■ Task instructions
Starting at the first line of the data, print each line verbatim up to and including the line bearing "nrg=np.random.default_rng(11)", omitting pictures.

■ Data block
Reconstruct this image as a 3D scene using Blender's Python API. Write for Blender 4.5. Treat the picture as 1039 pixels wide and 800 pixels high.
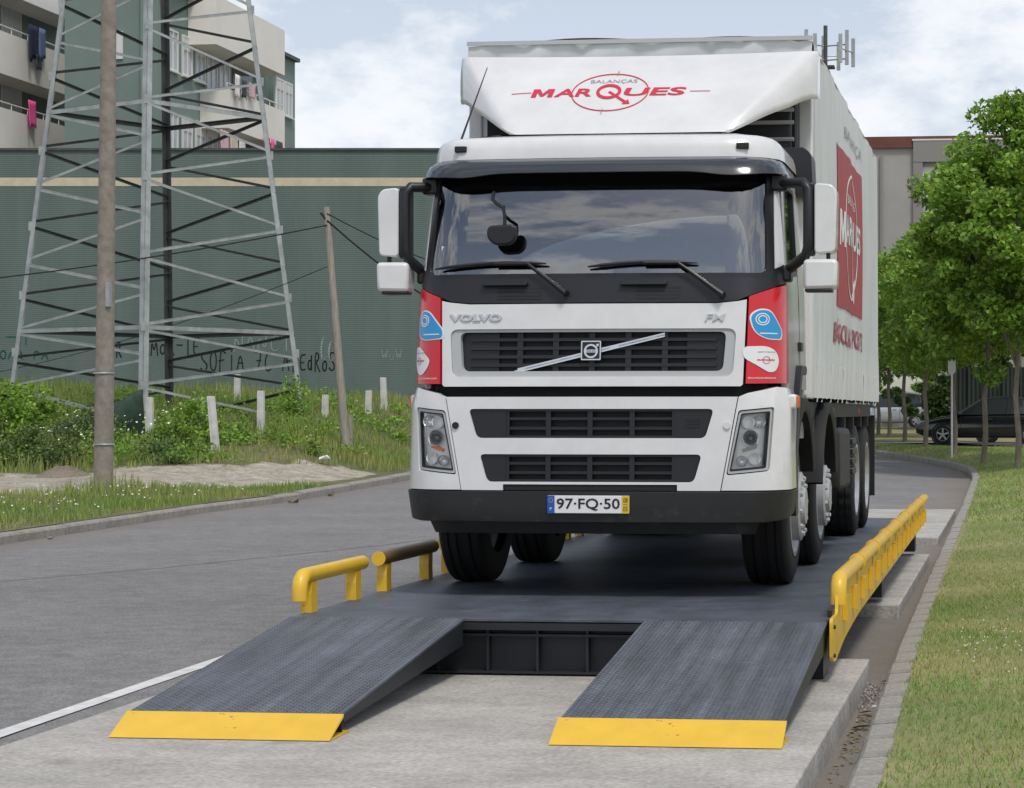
import bpy, bmesh, math, random
import numpy as np
from mathutils import Vector, Matrix
R=math.radians
S=bpy.context.scene
for o in list(bpy.data.objects): bpy.data.objects.remove(o)
COL=S.collection
rnd=random.Random(7)
nrg=np.random.default_rng(11)

# ------------------------------------------------------------------ camera
cd=bpy.data.cameras.new('camera'); cam=bpy.data.objects.new('camera',cd); COL.objects.link(cam)
CA=math.atan(240/2200)
cam.location=(0,0,1.512); cam.rotation_euler=(R(90),0,CA)
cd.sensor_width=36; cd.lens=2200/1039*36; cd.shift_x=(519.5-790)/1039; cd.shift_y=18/1039
cd.clip_start=.1; cd.clip_end=3000
S.camera=cam
# ------------------------------------------------------------------ sky, sun, exposure
SUN_EL=R(60); SUN_AZ=R(148)     # direction towards the sun, clockwise from +Y
W=bpy.data.worlds.new('World'); S.world=W; W.use_nodes=True
nt=W.node_tree; nt.nodes.clear()
N=nt.nodes.new; Lk=nt.links.new
wo=N('ShaderNodeOutputWorld'); bg=N('ShaderNodeBackground'); sky=N('ShaderNodeTexSky')
sky.sky_type='NISHITA'; sky.sun_disc=False; sky.sun_elevation=SUN_EL; sky.sun_rotation=SUN_AZ
sky.air_density=1.0; sky.dust_density=2.0; sky.ozone_density=1.0
tc=N('ShaderNodeTexCoord'); mp=N('ShaderNodeMapping'); mp.inputs['Scale'].default_value=(1,1,1.9); mp.inputs['Location'].default_value=(0.51,15.61,16.15)
no=N('ShaderNodeTexNoise'); no.inputs['Scale'].default_value=4.6; no.inputs['Detail'].default_value=7; no.inputs['Roughness'].default_value=.63
cr=N('ShaderNodeValToRGB'); cr.color_ramp.elements[0].position=.48; cr.color_ramp.elements[1].position=.62
cr2=N('ShaderNodeValToRGB'); e=cr2.color_ramp.elements; e[0].position=.56; e[0].color=(9.0,9.1,9.3,1); e[1].position=.76; e[1].color=(3.4,3.6,4.1,1); em=e.new(.64); em.color=(7.6,7.7,8.0,1)
veil=N('ShaderNodeMixRGB'); veil.inputs['Fac'].default_value=.62; veil.inputs['Color2'].default_value=(6.5,7.0,7.8,1)
mx=N('ShaderNodeMixRGB')
sep=N('ShaderNodeSeparateXYZ'); vm=N('ShaderNodeMapRange')   # haze veil: thick at the horizon, thin overhead
vm.inputs['From Max'].default_value=.5; vm.inputs['To Min'].default_value=.90; vm.inputs['To Max'].default_value=.15
Lk(tc.outputs['Generated'],sep.inputs[0]); Lk(sep.outputs['Z'],vm.inputs['Value']); Lk(vm.outputs[0],veil.inputs['Fac'])
Lk(tc.outputs['Generated'],mp.inputs['Vector']); Lk(mp.outputs[0],no.inputs['Vector']);
Lk(no.outputs['Fac'],cr.inputs[0]); Lk(no.outputs['Fac'],cr2.inputs[0])
Lk(sky.outputs[0],veil.inputs['Color1']); Lk(veil.outputs[0],mx.inputs['Color1']); Lk(cr2.outputs[0],mx.inputs['Color2']); Lk(cr.outputs[0],mx.inputs['Fac'])
Lk(mx.outputs[0],bg.inputs[0]); bg.inputs[1].default_value=.095; Lk(bg.outputs[0],wo.inputs[0])
sd=bpy.data.lights.new('sun','SUN'); sun=bpy.data.objects.new('sun',sd); COL.objects.link(sun)
sd.energy=1.5; sd.angle=R(11); sd.color=(1,.96,.9)
tosun=Vector((math.sin(SUN_AZ)*math.cos(SUN_EL),math.cos(SUN_AZ)*math.cos(SUN_EL),math.sin(SUN_EL)))
sun.rotation_euler=tosun.to_track_quat('Z','Y').to_euler()
S.view_settings.view_transform='Standard'; S.view_settings.look='None'; S.view_settings.gamma=1
S.view_settings.exposure=0.33; S.view_settings.use_curve_mapping=False
S.cycles.max_bounces=6; S.cycles.diffuse_bounces=3; S.cycles.glossy_bounces=3; S.cycles.transparent_max_bounces=8; S.cycles.transmission_bounces=4

# ------------------------------------------------------------------ materials
def pm(name,col,rough=.6,metal=0,nz=None,bump=None,coat=0,col2=None,stretch=None,isl=None,coord='Object',spec=None,transl=0):
    """principled; nz=(scale,amount): tint variation; col2: second tint mixed by noise; bump=(scale,strength); isl: per-island value spread"""
    m=bpy.data.materials.new(name); m.use_nodes=True; t=m.node_tree; b=t.nodes['Principled BSDF']
    b.inputs['Roughness'].default_value=rough; b.inputs['Metallic'].default_value=metal
    if coat: b.inputs['Coat Weight'].default_value=coat; b.inputs['Coat Roughness'].default_value=.08
    if spec is not None: b.inputs['Specular IOR Level'].default_value=spec
    c=(*col,1); b.inputs['Base Color'].default_value=c
    src=None
    if nz or bump:
        tc=t.nodes.new('ShaderNodeTexCoord'); vec=tc.outputs[coord]
        if stretch:
            mpn=t.nodes.new('ShaderNodeMapping'); mpn.inputs['Scale'].default_value=stretch; t.links.new(vec,mpn.inputs[0]); vec=mpn.outputs[0]
    if nz:
        n=t.nodes.new('ShaderNodeTexNoise'); n.inputs['Scale'].default_value=nz[0]; n.inputs['Detail'].default_value=8; n.inputs['Roughness'].default_value=.62; t.links.new(vec,n.inputs['Vector'])
        rp=t.nodes.new('ShaderNodeValToRGB'); rp.color_ramp.elements[0].position=.33; rp.color_ramp.elements[1].position=.67
        c2=col2 or tuple(min(1,x*(1+nz[1])) for x in col); c1=col if col2 else tuple(x*(1-nz[1]) for x in col)
        rp.color_ramp.elements[0].color=(*c1,1); rp.color_ramp.elements[1].color=(*c2,1)
        t.links.new(n.outputs['Fac'],rp.inputs[0]); src=rp.outputs[0]
    if isl:
        g=t.nodes.new('ShaderNodeNewGeometry'); hs=t.nodes.new('ShaderNodeHueSaturation')
        mr=t.nodes.new('ShaderNodeMapRange'); mr.inputs['To Min'].default_value=1-isl; mr.inputs['To Max'].default_value=1+isl
        t.links.new(g.outputs['Random Per Island'],mr.inputs['Value']); t.links.new(mr.outputs[0],hs.inputs['Value'])
        mr2=t.nodes.new('ShaderNodeMapRange'); mr2.inputs['To Min'].default_value=.475; mr2.inputs['To Max'].default_value=.515
        ml=t.nodes.new('ShaderNodeMath'); ml.operation='FRACT'; mm=t.nodes.new('ShaderNodeMath'); mm.operation='MULTIPLY'; mm.inputs[1].default_value=37.7
        t.links.new(g.outputs['Random Per Island'],mm.inputs[0]); t.links.new(mm.outputs[0],ml.inputs[0]); t.links.new(ml.outputs[0],mr2.inputs['Value']); t.links.new(mr2.outputs[0],hs.inputs['Hue'])
        if src: t.links.new(src,hs.inputs['Color'])
        else: hs.inputs['Color'].default_value=c
        src=hs.outputs[0]
    if src: t.links.new(src,b.inputs['Base Color'])
    if bump:
        n2=t.nodes.new('ShaderNodeTexNoise'); n2.inputs['Scale'].default_value=bump[0]; n2.inputs['Detail'].default_value=6; t.links.new(vec,n2.inputs['Vector'])
        bp=t.nodes.new('ShaderNodeBump'); bp.inputs['Strength'].default_value=bump[1]; bp.inputs['Distance'].default_value=.02; t.links.new(n2.outputs['Fac'],bp.inputs['Height']); t.links.new(bp.outputs[0],b.inputs['Normal'])
    if transl:
        tr=t.nodes.new('ShaderNodeBsdfTranslucent'); ms=t.nodes.new('ShaderNodeMixShader'); ms.inputs[0].default_value=transl
        if src: t.links.new(src,tr.inputs[0])
        else: tr.inputs[0].default_value=c
        out=t.nodes['Material Output']; t.links.new(b.outputs[0],ms.inputs[1]); t.links.new(tr.outputs[0],ms.inputs[2]); t.links.new(ms.outputs[0],out.inputs[0])
    return m
def grain(m,scale,amt,stain=None):
    """multiply the base colour by fine grain and by broad stains"""
    t=m.node_tree; b=t.nodes['Principled BSDF']; tc=t.nodes.new('ShaderNodeTexCoord'); src=b.inputs['Base Color'].links[0].from_socket
    for sc,a,det in ((scale,amt,2),)+((stain,) if stain else ()):
        n=t.nodes.new('ShaderNodeTexNoise'); n.inputs['Scale'].default_value=sc; n.inputs['Detail'].default_value=det; t.links.new(tc.outputs['Object'],n.inputs['Vector'])
        mr=t.nodes.new('ShaderNodeMapRange'); mr.inputs['From Min'].default_value=.3; mr.inputs['From Max'].default_value=.7; mr.inputs['To Min'].default_value=1-a; mr.inputs['To Max'].default_value=1+a; t.links.new(n.outputs['Fac'],mr.inputs['Value'])
        mx=t.nodes.new('ShaderNodeMixRGB'); mx.blend_type='MULTIPLY'; mx.inputs[0].default_value=1; t.links.new(src,mx.inputs[1]); t.links.new(mr.outputs[0],mx.inputs[2]); src=mx.outputs[0]
    t.links.new(src,b.inputs['Base Color']); return m
def chips(m,scale,lo,hi,col):
    """small worn spots where the paint is gone"""
    t=m.node_tree; b=t.nodes['Principled BSDF']; tc=t.nodes.new('ShaderNodeTexCoord'); src=b.inputs['Base Color'].links[0].from_socket
    n=t.nodes.new('ShaderNodeTexNoise'); n.inputs['Scale'].default_value=scale; n.inputs['Detail'].default_value=7; n.inputs['Roughness'].default_value=.65; t.links.new(tc.outputs['Object'],n.inputs['Vector'])
    rp=t.nodes.new('ShaderNodeValToRGB'); rp.color_ramp.elements[0].position=lo; rp.color_ramp.elements[1].position=hi; t.links.new(n.outputs['Fac'],rp.inputs[0])
    mx=t.nodes.new('ShaderNodeMixRGB'); mx.inputs[2].default_value=(*col,1); t.links.new(rp.outputs[0],mx.inputs[0]); t.links.new(src,mx.inputs[1]); t.links.new(mx.outputs[0],b.inputs['Base Color']); return m
def glassmat(name,tint,refl=1.0,ior=1.5,rough=.02):
    m=bpy.data.materials.new(name); m.use_nodes=True; t=m.node_tree; t.nodes.remove(t.nodes['Principled BSDF'])
    tr=t.nodes.new('ShaderNodeBsdfTransparent'); tr.inputs[0].default_value=(*tint,1)
    gl=t.nodes.new('ShaderNodeBsdfGlossy'); gl.inputs['Roughness'].default_value=rough; gl.inputs[0].default_value=(refl,refl,refl,1)
    fr=t.nodes.new('ShaderNodeFresnel'); fr.inputs[0].default_value=ior; ms=t.nodes.new('ShaderNodeMixShader')
    t.links.new(fr.outputs[0],ms.inputs[0]); t.links.new(tr.outputs[0],ms.inputs[1]); t.links.new(gl.outputs[0],ms.inputs[2]); t.links.new(ms.outputs[0],t.nodes['Material Output'].inputs[0])
    return m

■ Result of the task
Reconstruct this image as a 3D scene using Blender's Python API. Write for Blender 4.5. Treat the picture as 1039 pixels wide and 800 pixels high.
import bpy, bmesh, math, random
import numpy as np
from mathutils import Vector, Matrix
R=math.radians
S=bpy.context.scene
for o in list(bpy.data.objects): bpy.data.objects.remove(o)
COL=S.collection
rnd=random.Random(7)
nrg=np.random.default_rng(11)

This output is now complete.